Belfast Telegraph

FTSE hits year-high on back of China economic news

The London market surged to a new high for 2016 as global markets raced ahead following strong economic data from China.

The FTSE 100 Index was up 1.9% or 120.5 points to 6,362.89 after Chinese exports rose 11%, brightening the outlook for global trade.

Across Europe, Germany's Dax climbed 2.7% and the Cac 40 in France rose 2.9%. In the US, the Dow Jones was up 0.9%.

Banks and commodities stocks led the charge in the UK, with Barclays rising 7% and Standard Chartered soaring 10%, while miners Anglo American and BHP Billiton stepped up 11% and 9% respectively.

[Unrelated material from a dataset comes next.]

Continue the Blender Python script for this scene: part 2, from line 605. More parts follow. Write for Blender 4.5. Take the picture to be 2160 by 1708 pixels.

The oil giants also remained strong despite the price of oil slipping 1% to 44.23 US dollars a barrel. Royal Dutch Shell and BP both climbed more than 2%

The pound was down 0.4% against the dollar at 1.42, as the US currency held up despite an economic update showing American retail sales fell last month.

However, sterling was up 0.5% against the euro at 1.25.

The surge from commodity stocks overshadowed a dismal day's trading for supermarket giant Tesco.

Britain's biggest grocer saw its shares tumble 7.8%, as it tempered good news on its turnaround plan with a warning that its investment in price cuts would slow its profit improvement, "particularly in the first half".

The company announced that it had guided the business back to profit and unveiled its first UK quarterly sales rise for more than three years.

It posted bottom-line pre-tax profits of £162 million for the year to February 27 against losses of £6.3 billion the previous year - the worst on record for the firm and one of the biggest losses in UK corporate history.

Elsewhere, Mr Kipling cakes firm Premier Foods also plummeted as its takeover tussle with McCormick & Company came to an abrupt halt after the American spice giant pulled out of its pursuit.

McCormick said it was "not able to propose a price that would be recommended by the board of Premier Foods" after completing due diligence on the company.

Shares in Premier Foods dropped more than 26%.

Laith Khalaf, senior analyst at Hargreaves Lansdown, said there were still threats on the horizon, despite the FTSE 100 closing at its highest level for a year.

He added: " The last two months have seen a turnaround in fortunes for the UK stock market, after a miserable start to the year. Strong performance from oil and mining shares has been the key driver of the rebound in the Footsie, on the back of a recovery in commodity prices.

"Looking forward there are still risks out there. China is continuing its transformation from a manufacturing-led economy to one focused on the consumer, the UK will shortly be going to the polls to decide whether to remain part of the EU, and central banks in the US and UK will at some point have to start raising interest rates."